== What to produce ==
Starting at the first line of the data, please print exactly those lines through the one that holds "C = scene.collection", omitting every picture.

== Data extract ==
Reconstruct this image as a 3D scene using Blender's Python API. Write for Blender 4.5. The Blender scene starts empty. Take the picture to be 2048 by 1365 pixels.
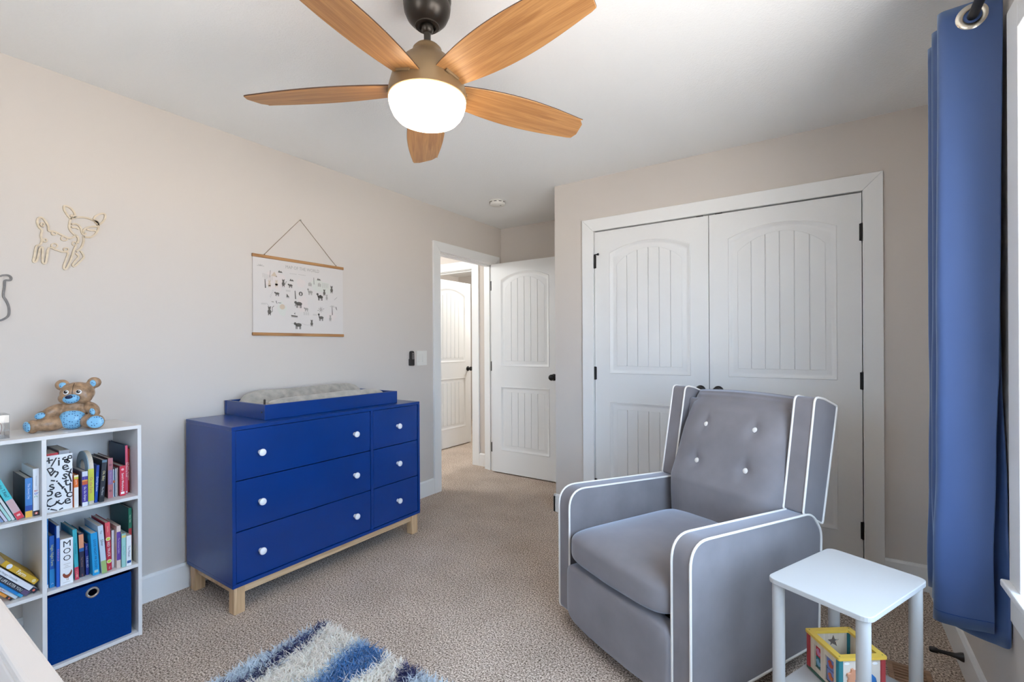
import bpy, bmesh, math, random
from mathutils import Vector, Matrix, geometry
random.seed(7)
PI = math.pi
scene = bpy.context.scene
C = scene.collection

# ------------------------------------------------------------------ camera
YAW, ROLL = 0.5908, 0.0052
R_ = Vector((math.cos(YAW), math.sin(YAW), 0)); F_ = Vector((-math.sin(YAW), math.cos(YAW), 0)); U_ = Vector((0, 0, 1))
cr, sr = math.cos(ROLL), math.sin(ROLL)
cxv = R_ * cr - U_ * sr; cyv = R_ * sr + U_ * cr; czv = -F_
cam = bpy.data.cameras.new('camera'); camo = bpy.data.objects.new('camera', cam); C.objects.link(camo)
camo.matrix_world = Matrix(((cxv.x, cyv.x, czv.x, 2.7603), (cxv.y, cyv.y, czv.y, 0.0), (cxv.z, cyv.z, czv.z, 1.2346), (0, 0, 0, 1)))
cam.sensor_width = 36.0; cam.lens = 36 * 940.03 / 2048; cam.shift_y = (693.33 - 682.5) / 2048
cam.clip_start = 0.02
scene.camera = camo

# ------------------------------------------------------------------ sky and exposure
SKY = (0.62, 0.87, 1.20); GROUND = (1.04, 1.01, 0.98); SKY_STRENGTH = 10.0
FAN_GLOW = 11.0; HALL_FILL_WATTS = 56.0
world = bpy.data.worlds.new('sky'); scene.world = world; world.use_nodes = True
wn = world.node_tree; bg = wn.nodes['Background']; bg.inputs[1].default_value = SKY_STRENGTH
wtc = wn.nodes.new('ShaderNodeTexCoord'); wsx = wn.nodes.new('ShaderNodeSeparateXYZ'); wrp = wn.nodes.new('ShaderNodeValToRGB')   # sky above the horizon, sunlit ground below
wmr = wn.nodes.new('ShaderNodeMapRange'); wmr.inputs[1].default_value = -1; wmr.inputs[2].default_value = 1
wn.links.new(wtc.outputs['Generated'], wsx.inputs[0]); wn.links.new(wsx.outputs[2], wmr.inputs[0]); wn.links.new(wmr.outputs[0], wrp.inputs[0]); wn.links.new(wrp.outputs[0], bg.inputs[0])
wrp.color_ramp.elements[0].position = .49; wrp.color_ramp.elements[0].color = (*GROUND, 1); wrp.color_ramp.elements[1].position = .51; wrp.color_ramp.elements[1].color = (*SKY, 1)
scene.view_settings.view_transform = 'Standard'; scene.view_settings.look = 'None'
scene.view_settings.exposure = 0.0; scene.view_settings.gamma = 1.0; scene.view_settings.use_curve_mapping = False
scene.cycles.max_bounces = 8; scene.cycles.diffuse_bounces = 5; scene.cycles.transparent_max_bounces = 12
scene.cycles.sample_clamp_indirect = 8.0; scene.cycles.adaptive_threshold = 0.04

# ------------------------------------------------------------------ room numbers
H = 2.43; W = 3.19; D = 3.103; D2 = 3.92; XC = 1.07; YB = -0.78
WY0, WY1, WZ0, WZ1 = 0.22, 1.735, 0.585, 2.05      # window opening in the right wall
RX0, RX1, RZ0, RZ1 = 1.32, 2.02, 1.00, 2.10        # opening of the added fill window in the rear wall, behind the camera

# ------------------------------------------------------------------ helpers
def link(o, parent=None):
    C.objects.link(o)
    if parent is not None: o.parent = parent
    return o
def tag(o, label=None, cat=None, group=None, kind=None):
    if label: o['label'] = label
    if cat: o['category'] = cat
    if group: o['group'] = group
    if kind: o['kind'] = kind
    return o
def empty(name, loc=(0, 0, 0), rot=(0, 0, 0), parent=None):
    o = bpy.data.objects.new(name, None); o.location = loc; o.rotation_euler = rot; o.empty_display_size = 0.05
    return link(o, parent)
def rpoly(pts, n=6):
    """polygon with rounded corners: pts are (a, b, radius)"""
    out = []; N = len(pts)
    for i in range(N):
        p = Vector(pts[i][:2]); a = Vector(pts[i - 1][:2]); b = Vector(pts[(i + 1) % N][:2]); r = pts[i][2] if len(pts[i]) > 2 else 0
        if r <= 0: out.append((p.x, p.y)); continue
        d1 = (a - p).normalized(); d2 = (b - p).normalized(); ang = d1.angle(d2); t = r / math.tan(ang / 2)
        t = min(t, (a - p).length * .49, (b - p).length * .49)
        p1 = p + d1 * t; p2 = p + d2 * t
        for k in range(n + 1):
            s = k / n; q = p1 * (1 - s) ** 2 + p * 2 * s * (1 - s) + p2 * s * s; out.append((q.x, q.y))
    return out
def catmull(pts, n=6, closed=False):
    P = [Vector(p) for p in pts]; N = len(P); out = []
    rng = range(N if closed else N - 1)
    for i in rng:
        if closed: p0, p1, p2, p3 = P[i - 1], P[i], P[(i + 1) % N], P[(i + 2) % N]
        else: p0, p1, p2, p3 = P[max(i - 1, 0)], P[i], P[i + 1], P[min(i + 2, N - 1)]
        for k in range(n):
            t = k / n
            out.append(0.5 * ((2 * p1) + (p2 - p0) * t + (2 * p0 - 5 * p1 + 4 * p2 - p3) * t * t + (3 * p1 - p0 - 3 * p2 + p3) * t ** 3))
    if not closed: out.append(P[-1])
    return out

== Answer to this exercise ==
Reconstruct this image as a 3D scene using Blender's Python API. Write for Blender 4.5. The Blender scene starts empty. Take the picture to be 2048 by 1365 pixels.
import bpy, bmesh, math, random
from mathutils import Vector, Matrix, geometry
random.seed(7)
PI = math.pi
scene = bpy.context.scene
C = scene.collection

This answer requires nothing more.